The Flood was born among friends. Funny, loving, inspiring friends.
The earliest boosters of the band-to-be were the members — and the wonderful wide circle of fans — of The Kentucky Foothill Ramblers, banjoist H. David Holbrook’s extraordinary old-time string band of the early 1970s.
Picking at parties — at the Bowens’ house in Huntington’s South Side, at the Peytons’ place out on Mount Union Road, at the Holbrooks’ Spring Valley home — we learned an untold number of great old tunes. Songs ranged from the old gold of Uncle Dave Macon, Charlie Poole and The Carter Family to classic musical re-imaginings by The New Lost City Ramblers and The Greenbriar Boys, by The Dillards and The Holy Modal Rounders.
Just months after Charlie and Dave started regularly jamming together at that 1973 New Year’s Eve party, Rambler regulars started coming around to help the new duo get its groove.
Jack Nuckols
By Spring 1974, for instance, old friend Jack Nuckols occasionally lent us a little fiddle magic. Charlie had known Jack since 1963, when they met in high school, where Nuckols became a star of the school band’s percussion section, following his father’s love of drums. Later, Jack took up guitar and play in a local Chad Mitchell Trio cover band called The Wayfarers; soon after that, he was drawn to more traditional folk music.
By the time he and Charlie got to the University of Kentucky, Jack was playing the mountain dulcimer and fiddle at The Catacombs coffeehouse and would be part of the earliest incarnations of The Kentucky Foothill Ramblers with Dave Holbrook, Jim Strother and Ronnie Sanders.
Here, from spring 1974, Jack is sitting in on fiddle with Peyton and Bowen on a few old-time tunes:
Bill Hoke
A few months later, another Rambler, the incomparable Bill Hoke — who eventually was to join up as an official Floodster — dropped in to do some dobro with us. As noted in an earlier report here, Bill always was intrigued by new musical experiences.
Now, The Flood has never had a dobro in the band, but we came darn close in the autumn of 1974 because of Bill. The story goes that Charlie — in rare moment of disposal income in the Bowen household — bought a beautiful steel-bodied resonator guitar. He probably had visions of a future in blues, but quickly figured out this new instrument was much more guitar than he could handle.
Enter Bill Hoke. He borrowed the box and added a extension nut to raise the strings so it could get in touch with its dobro nature.
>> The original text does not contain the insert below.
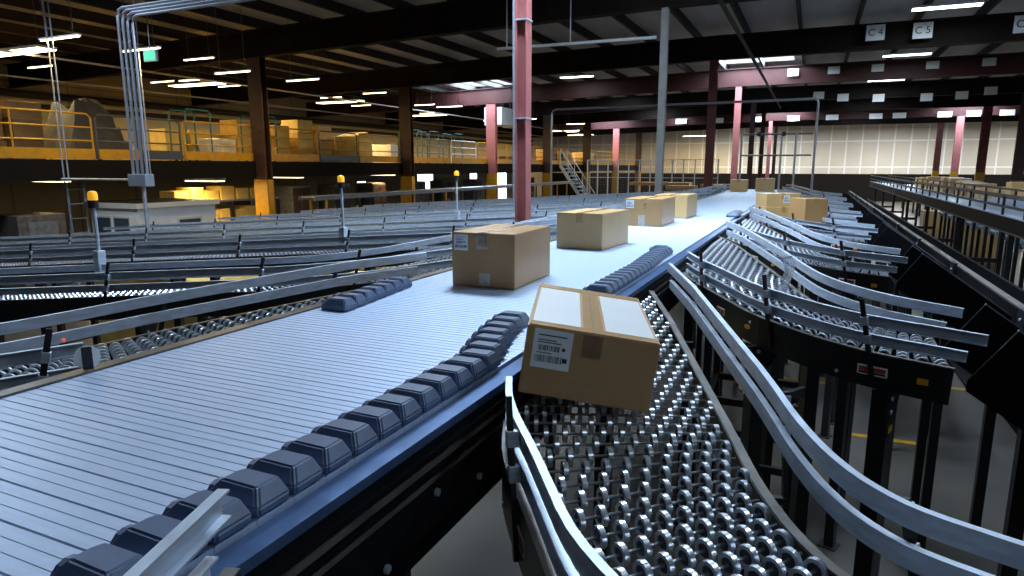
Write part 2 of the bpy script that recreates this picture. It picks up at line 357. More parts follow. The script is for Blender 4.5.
for i in range(9):
    y = 0.5 + i * 2.4
    for x in (SX0 - .03, SX1 + .04): MB().box(x - .035, x + .035, y - .035, y + .035, FL, ZS - .30).build('leg', 'black', so)
    MB().box(SX0 - .03, SX1 + .04, y - .03, y + .03, ZS - .38, ZS - .30).build('cross_beam', 'black', so)
for i, (y, z) in enumerate([(1.32, -.80), (1.55, -.86), (1.9, -.80), (1.1, -.88)]):
    MB().lathe((SX1 + .058, y, z), (1, 0, 0), [(0, 0), (0, .011), (.008, .010), (.011, 0)], 10).build('bolt', 'galv', so)
# shoes: a wedge nosed block with a chamfered top
def shoe_mesh():
    b = MB(); w = .062; d = .042
    low = [(-w - .012, -d * .5), (-w, -d), (w - .006, -d), (w, -d + .006), (w, d), (-w, d), (-w - .012, d * .5)]
    mid = [(-w - .018, -d * .5), (-w - .002, -d), (w - .004, -d), (w + .002, -d + .006), (w + .002, d), (-w - .002, d), (-w - .018, d * .5)]
    top = [(-w + .020, -d * .45), (-w + .026, -d + .022), (w - .022, -d + .020), (w - .018, -d + .026), (w - .018, d - .008), (-w + .026, d - .008), (-w + .020, d * .4)]
    v = [(x, y, 0.004) for x, y in low] + [(x, y, .022) for x, y in mid] + [(x, y, .052) for x, y in top]
    f = [tuple(range(6, -1, -1)), tuple(range(14, 21))]
    for a in (0, 7):
        for i in range(7): j = (i + 1) % 7; f.append((a + i, a + j, a + 7 + j, a + 7 + i))
    b.add(v, f); b.lathe((-w - .016, -.004, .008), (1, .0, 0), [(0, 0), (0, .030), (.022, .033), (.022, 0)], 14)
    return b.mesh('shoe', 'shoe', smooth=False)
SM = shoe_mesh()
bm = bmesh.new(); bm.from_mesh(SM); bmesh.ops.bevel(bm, geom=[e for e in bm.edges if len(e.link_faces) == 2 and e.calc_face_angle(0) > .5], offset=.004, segments=2, affect='EDGES'); bm.to_mesh(SM); bm.free()
for p in SM.polygons: p.use_smooth = False
spots = []
y = 2.335
xs_n = [-1.05, -1.036, -1.018, -.996, -.97, -.942]
for i in range(23): spots.append((xs_n[i] if i < 6 else -.917, 2.335 - i * PITCH))
for i in range(20): spots.append((max(-.945, -.917 - max(0, i - 10) * .006) if i < 19 else -.985, 3.08 + i * PITCH))
for i in range(7): spots.append((-1.865 - i * .012, 2.29 + i * PITCH))
for i in range(7): spots.append((-.885, 8.75 + i * PITCH))
so_org = so['org']
for x, y in spots:
    o = bpy.data.objects.new('shoe', SM); C.objects.link(o); o.parent = so
    o.location = (x - so_org[0], y - so_org[1], ZS - so_org[2]); o['org'] = (0, 0, 0)

# ------------------------------------------------------------------ skate wheel chutes
def smooth_line(P, n):
    """Catmull-Rom through P, resampled to n + 1 points equally spaced along it."""
    Q = [Vector((2 * P[0][0] - P[1][0], 2 * P[0][1] - P[1][1], 0))] + [Vector((p[0], p[1], 0)) for p in P] + [Vector((2 * P[-1][0] - P[-2][0], 2 * P[-1][1] - P[-2][1], 0))]
    D = []
    for i in range(1, len(Q) - 2):
        p0, p1, p2, p3 = Q[i - 1:i + 3]
        for k in range(12):
            t = k / 12; D.append(.5 * ((2 * p1) + (p2 - p0) * t + (2 * p0 - 5 * p1 + 4 * p2 - p3) * t * t + (3 * p1 - p0 - 3 * p2 + p3) * t ** 3))
    D.append(Q[-2]); S = [0]
    for i in range(1, len(D)): S.append(S[-1] + (D[i] - D[i - 1]).length)
    out = []; j = 1
    for i in range(n + 1):
        s_ = S[-1] * i / n
        while j < len(S) - 1 and S[j] < s_: j += 1
        t = (s_ - S[j - 1]) / (S[j] - S[j - 1]); out.append(D[j - 1].lerp(D[j], t))
    return out
def chute_path(P, ext):
    """centre line from upstream to outlet as (x, y, nx, ny, width); n points from the near edge to the far edge."""
    N = smooth_line(P['near'], 40); F = smooth_line(P['far'], 40)
    dn, df = (N[0] - N[1]).normalized(), (F[0] - F[1]).normalized(); up = []
    for i in range(24, 0, -1): t = 2.6 * i / 24; up.append((N[0] + dn * t, F[0] + df * t))
    pr = up + list(zip(N, F)); dd = ((N[-1] - N[-2]).normalized() + (F[-1] - F[-2]).normalized()).normalized()
    k = max(1, int(ext / .25))
    for i in range(1, k + 1): t = ext * i / k; pr.append((N[-1] + dd * t, F[-1] + dd * t))
    pts = []
    for a_, b_ in pr: c = (a_ + b_) / 2; n = (b_ - a_); w = n.length; n = n / w; pts.append((c.x, c.y, n.x, n.y, w))
    S = [0.0]
    for i in range(1, len(pts)): S.append(S[-1] + math.hypot(pts[i][0] - pts[i - 1][0], pts[i][1] - pts[i - 1][1]))
    return pts, S
def at_s(pts, S, s):
    s = max(0, min(S[-1], s)); i = 1
    while i < len(S) - 1 and S[i] < s: i += 1
    t = (s - S[i - 1]) / (S[i] - S[i - 1]); a, b = pts[i - 1], pts[i]
    return tuple(a[j] + (b[j] - a[j]) * t for j in range(5))
EDGE = SX1 + .082
WR, WT = .0250, .0190
def wheel_prof(): return [(-.009, .005), (-.009, .009), (-.003, .010), (-.003, .017), (-.0068, .018), (-.0068, WR - .001), (-.0058, WR), (.0058, WR), (.0068, WR - .001), (.0068, .018), (.003, .017), (.003, .010), (.009, .009), (.009, .005)]
WHEEL = MB().lathe((0, 0, 0), (1, 0, 0), wheel_prof(), 18).mesh('skate_wheel', 'wheel', smooth=True)
WHEEL.materials.append(M['hub'])
for p_ in WHEEL.polygons:
    if math.hypot(p_.center.y, p_.center.z) < .0172: p_.material_index = 1
def make_chute(name, label, cat, P, mirror=False, ext=.02, near_x=-.74, far_x=-.72, wheels=100, posts_near=(), posts_far=(), legs=(), stickers=True, slope=.048, group=None, gext=.04, simple_from=None):
    pts, S = chute_path(P, ext)
    mx = (lambda x: -2.83 - x) if mirror else (lambda x: x)
    s_in = next(s for s, p in zip(S, pts) if p[0] > EDGE)
    zf = lambda s: P.get('z0', -.655) - slope * max(0, s - s_in + .3)
    end = S[-1]; pe = at_s(pts, S, s_in + 1.2)
    org = (mx(pe[0]), pe[1], FL)
    t = thing(name, label, cat, org, group)
    def ept(s, side, extra): p = at_s(pts, S, s); o = side * p[4] / 2 + extra; return p[0] + p[2] * o, p[1] + p[3] * o, p
    def edge(side, extra, dz, xmin=None, n=90):
        out = []
        for i in range(n + 1):
            s = end * i / n; x, y, p = ept(s, side, extra)
            if x < (EDGE if xmin is None else xmin): continue
            out.append((mx(x), y, zf(s) + dz))
        return out
    def s_at_x(side, x_): return next((end * i / 400 for i in range(401) if ept(end * i / 400, side, 0)[0] > x_), end)
    def frame_m(s, side, extra, z):
        x, y, p = ept(s, side, extra); e0, e1 = ept(s - .03, side, extra), ept(s + .03, side, extra); tx, ty = e1[0] - e0[0], e1[1] - e0[1]; l_ = math.hypot(tx, ty) or 1
        p = (0, 0, -ty / l_, tx / l_)
        return Matrix.Translation((mx(x), y, z)) @ Matrix.Rotation(math.atan2(p[3], -p[2] if mirror else p[2]), 4, 'Z'), (mx(x), y)
    for side in (-1, 1):
        sg = side * (-1 if mirror else 1)
        e = edge(side, 0, 0)
        MB().sweep(e, [(0, -.15), (0, 0), (sg * .026, 0), (sg * .026, -.005), (sg * .005, -.005), (sg * .005, -.143), (sg * .026, -.143), (sg * .026, -.15)]).build('side_frame', 'black', t)
        MB().sweep(edge(side, 0, .0025), [(0, -.003), (0, .0015), (sg * .024, .0015), (sg * .024, -.003)]).build('frame_lip', 'rustrail', t)
    ax = MB(); rest = MB(); singles = []; step = .0635; n = int(end / step); row = 0
    for i in range(n):
        s = end - .03 - i * step
        if s < .05: break
        p = at_s(pts, S, s); z = zf(s) - .013; t0 = -p[4] / 2 + .03; t1 = p[4] / 2 - .03
        if p[0] + p[2] * t1 < EDGE + .02: break
        tc = max(t0, (EDGE + .012 - p[0]) / p[2])
        row += 1
        ax.cyl((mx(p[0] + p[2] * tc), p[1] + p[3] * tc, z), (mx(p[0] + p[2] * t1), p[1] + p[3] * t1, z), .0042, 6)
        tt = t0 + (.012 if row % 2 else .039)
        while tt < t1:
            if tt > tc + .008: singles.append(((mx(p[0] + p[2] * tt), p[1] + p[3] * tt, z), (-p[2] if mirror else p[2], p[3], 0)))
            tt += .054
    ax.build('axles', 'axle', t, kind='stuff')
    singles.sort(key=lambda cd: cd[0][0] ** 2 + cd[0][1] ** 2 + (0 if cd[0][1] > .55 else 50))
    for c, d in singles[:wheels]:
        o = bpy.data.objects.new('skate_wheel', WHEEL); C.objects.link(o); o.parent = t
        o.location = (c[0] - org[0], c[1] - org[1], c[2] - org[2]); o.rotation_euler = (0, 0, math.atan2(d[1], d[0])); o['org'] = (0, 0, 0)
    nseg = simple_from or 12; hub = MB()
    for c, d in singles[wheels:]:
        if nseg > 8:
            rest.lathe(c, d, [(-.0062, .0165), (-.0062, WR), (.0062, WR), (.0062, .0165), (-.0062, .0165)], nseg); hub.lathe(c, d, [(-.003, .004), (-.003, .0168), (.003, .0168), (.003, .004)], nseg)
        else:
            rest.lathe(c, d, [(-.0062, .017), (-.0062, WR), (.0062, WR), (.0062, .017)], nseg); hub.lathe(c, d, [(-.003, .004), (-.003, .0172), (.003, .0172), (.003, .004)], 6)
    if rest.v:
        rest.build('skate_wheels', 'wheel', t, smooth=True, kind='stuff'); hub.build('wheel_hubs', 'hub', t, kind='stuff')
    H2 = .045; gf = P.get('gap', .02)
    for side, xm, posts in ((-1, near_x, posts_near), (1, far_x, posts_far)):
        o_ = .028 if side < 0 else gf
        sg = side * (-1 if mirror else 1)
        for hz, ex in ((.115, .06), (.035, 0)):
            e = edge(side, o_, hz, xm + (0 if hz > .1 else .02))
            if gext:
                p0, p1 = Vector(e[-2]), Vector(e[-1]); e.append(tuple(p1 + (p1 - p0).normalized() * (gext + ex)))
            prof = [(0, 0), (0, H2), (-sg * .018, H2), (-sg * .018, H2 - .004), (-sg * .004, H2 - .004), (-sg * .004, .004), (-sg * .018, .004), (-sg * .018, 0)]
            MB().sweep(e, prof).build('guard_rail', 'galv', t)
        for px in posts:
            s = s_at_x(side, px) if px < .6 or ext < 1 else end - px
            o2 = -.008 if side < 0 else gf + .030
            m4, _ = frame_m(s, side, o2, zf(s)); m4 = m4 @ Matrix.Rotation(R(12 if mirror else -12), 4, 'X')
            po = MB().box(-.006, .006, -.0095, .0095, -.14, .235 if side < 0 else .165, m4).build('guard_post', 'black', t)
            for hz in (.115, .035):
                MB().bevbox(-.010 if side < 0 else -.016, .022 if side < 0 else .010, -.014, .014, hz + .004, hz + .042, .003, m4).build('clamp', 'galv', po, org=org)
            if side > 0 and gf > .03: MB().bar(m4 @ Vector((0, 0, -.12)), m4 @ Vector((-gf - .03, 0, -.12)), .02, .02).build('bracket', 'black', po, org=org)
    for px in legs:
        s = s_at_x(-1, px) if px < .6 or ext < 1 else end - px
        z = zf(s) - .15; st = []
        for side, ex in ((-1, .03), (1, -.03)):
            m4, xy = frame_m(s, side, ex, 0)
            b = MB(); b.box(-.038, .038, -.04, -.034, FL + .01, z, m4); b.box(-.038, -.032, -.034, .03, FL + .01, z, m4); b.box(.032, .038, -.034, .03, FL + .01, z, m4); b.box(-.07, .07, -.07, .07, FL, FL + .01, m4)
            b.build('leg', 'black', t); st.append(xy)
            g = MB()
            g.add([m4 @ Vector(q) for q in [(-.10, -.045, z), (.10, -.045, z), (.10, -.045, z - .05), (.05, -.045, z - .12), (-.05, -.045, z - .12), (-.10, -.045, z - .05),
                                            (-.10, -.036, z), (.10, -.036, z), (.10, -.036, z - .05), (.05, -.036, z - .12), (-.05, -.036, z - .12), (-.10, -.036, z - .05)]],
                  [(5, 4, 3, 2, 1, 0), (6, 7, 8, 9, 10, 11)] + [(i, (i + 1) % 6, 6 + (i + 1) % 6, 6 + i) for i in range(6)])
            gu = g.build('gusset', 'black', t)
            for bx_, bz_ in ((-.02, -.03), (-.02, -.09)): MB().lathe(m4 @ Vector((bx_, -.045, z + bz_)), m4.to_3x3() @ Vector((0, -1, 0)), [(0, 0), (0, .011), (.006, .010), (.008, 0)], 8).build('bolt', 'galv', gu, org=org)
            if stickers and side < 0: MB().box(-.028, .028, -.0465, -.0455, z - .185, z - .155, m4).build('yellow_sticker', 'orange', t)
        (x0, y0), (x1, y1) = st
        for zz in (z - .35, z - 1.2): MB().bar((x0, y0, zz), (x1, y1, zz), .03, .05).build('cross_brace', 'black', t)
    if stickers:
        for back, wd, ht, mm, nm_ in ((.25, .12, .042, 'paper', 'warning_label'), (.09, .04, .026, 'orange', 'yellow_sticker'), (1.16, .10, .040, 'paper', 'warning_label'), (.88, .05, .02, 'orange', 'oval_badge')):
            s = end - back; m4, _ = frame_m(s, -1, -.0022, zf(s) - .075)
            if nm_ == 'oval_badge':
                lb = MB(); k = 16; lb.add([m4 @ Vector((-.0012, .028 * math.cos(6.2832 * i / k), .012 * math.sin(6.2832 * i / k))) for i in range(k)] + [m4 @ Vector((.002, .028 * math.cos(6.2832 * i / k), .012 * math.sin(6.2832 * i / k))) for i in range(k)],
                                          [tuple(range(k)), tuple(range(2 * k - 1, k - 1, -1))] + [(i, (i + 1) % k, k + (i + 1) % k, k + i) for i in range(k)])
                lb.build(nm_, 'orange', t)
                continue
            lb = MB().box(-.0012, .003, -wd / 2, wd / 2, -ht / 2, ht / 2, m4).build(nm_, mm, t)
            if nm_ == 'warning_label':
                for q in (-1, 1):
                    c_ = q * wd * .235; MB().box(-.002, 0, c_ - wd * .21, c_ + wd * .21, -ht * .10, ht * .34, m4).build('red_print', 'redink', lb, org=org); MB().box(-.002, 0, c_ - wd * .21, c_ + wd * .21, -ht * .36, -ht * .14, m4).build('black_print', 'ink', lb, org=org)
        for k in range(10):
            s = end - .06 - k * .16; m4, _ = frame_m(s, -1, 0, zf(s) - (.045 if k % 2 else .12))
            if k in (2, 5, 8): MB().lathe(m4 @ Vector((0, 0, 0)), m4.to_3x3() @ Vector((-1, 0, 0)), [(0, 0), (0, .009), (.004, .008), (.006, 0)], 8).build('bolt', 'galv', t)
    return t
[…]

The dobro was only a short-time diversion with The Flood, but Bill would be back a bit later to play upright bass for a few of the goldest years of early Floodishness.
Your Time Machine Awaits…
Want a sample of all this? Click the button below to tool on back to November 1974 for a tune (Bryan Bowers’ “Berkeley Woman” from the 1970s) played by Charlie and David at a Bowen Bash, with Jack on dulcimer and Bill subtly in the background on dobro:
Taking It Public
Thoughout that fall and into the winter of ‘75, the Peytons and the Bowens regularly partied with The Ramblers, sometimes even taking the parties public.
Forty-eight years ago this week, for instance, on a wintry Sunday night, the bunch headed over to Marshall University’s coffeehouse at the Campus Christian Center for an evening of old hymns, psalms and rollicking spirituals.
A highlight of evening was Dave Peyton’s rendering of “Call Him Up (Jesus on the Mainline.”). It was a song he first heard a few years earlier at a snake handlers’ church that he found in rural Kanawha County, WV, while working on a story as a reporter for Huntington’s Herald-Advertiser.
The song, which became beloved among our circle of singers, was to conclude many a picking session in the next decade. Click this button to hear the tune as the group performed it on Feb. 23, 1975, at Marshall:
Davy Peyton’s Debut
Historical sidetone: In this particular recording from the coffeehouse, listen closely and you’ll hear a 4-year-old Dave Peyton Jr. singing along.
(Yep, like Socrates, we’ve always been answerable to charges of corrupting the youth….)
Want More? The Bowen Bashes
From the very start, the Bowen Bashes, multi-day music parties at which The Flood was born, featured the Kentucky Foothill Ramblers, as demonstrated by the introductory episode of our legacy film series:
And if one episode isn’t enough, the entire eight-part series is on YouTube and can been reached from this page on The Flood’s website.
Hey there,
Was that first song that Jack Nuckols played on, “Waiting for Nancy?” It really sounds like one that was going around Clifftop in 2008 or so. I haven’t heard it since, but it stuck with me, as we played it at every campfire that year. “Waiting for Nancy” was the it song that year.
I love all these songs. Keep Flooding!!! 👍🏼❤️🎶
Love the fiddle tunes from Jack, Charles. And the jam with Jack and Bill. My kind of music!